What it is, really, though?

A form of classism.

Feminists only look to match the successes of the alpha males, and impute to alphas and betas invidious discrimination, all the while scorning the failures among men, the low-status men, the daily workers and get-byers — the gammas; the “neckbeards”; the “deplorables” — and carrying on the old class hierarchies of “patriarchy” into their brave new world of welfare-state gynocracy.

In complaining about systemic sexism, and racism, the modern intersectionalist progressive advances systemic classism. These progressives/socialists/social engineers abandon any attempt at establishing a general, universalizable rule of conduct, instead demanding that the State engineer “just the right” consequences in terms of ratios by race (which they get to define) and by “gender” (which they cannot help but misdefine) — making a systemic form of discrimination that is worse, I think, than what we find in an open society.
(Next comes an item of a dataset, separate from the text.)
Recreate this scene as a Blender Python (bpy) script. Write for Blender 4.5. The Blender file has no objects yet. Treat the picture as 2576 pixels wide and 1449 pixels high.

Perhaps they are well-intentioned. But I am, increasingly, failing to see the good intentions. When they have so much opportunity to look at the actual numbers and trends and evidence (as well as logic) of human interaction, instead always pushing the same sort of class-based, group-indexed agenda, and, further, deflecting when evidence is brought against their ideas —

  • by Thomas Sowell, for example;
  • by Charles Murray, for another;
  • by Christina Hoff Sommers, for a third;
  • by a host of others

— then I think the question to ask is: are the biggest proponents of systemic discrimination the social engineers themselves?

The answer is yes.

And their favored forms of systemic racism and sexism are blighting more and more lives every year, male and female, white as well as all the darker shades. These isms create new class structures. Indeed, the class structures are well in place. It is the old rule: insiders and their protected groups versus the outsiders. And it should surprise no one that the most enthusiastic supporters of intersectionalist progressivism can be found in the most pampered and “privileged” of institutions, the Academy, and in the cheerleader corps of journalism, as well.

The only sure response to this is establishing a rule of law. That is, encourage a refined individualism that judges everybody by their actions, not their skin color or sex organs. Judge people by themselves, the “content of their character” and the fruits of their deeds, not by whatever group they happen to belong to.


* It is worth noting that the trend lines for poverty in America were in steep decline in America . . . but leveled out only a few years after LBJ’s much-vaunted, much-promoted “Great Society” welfare system kicked in.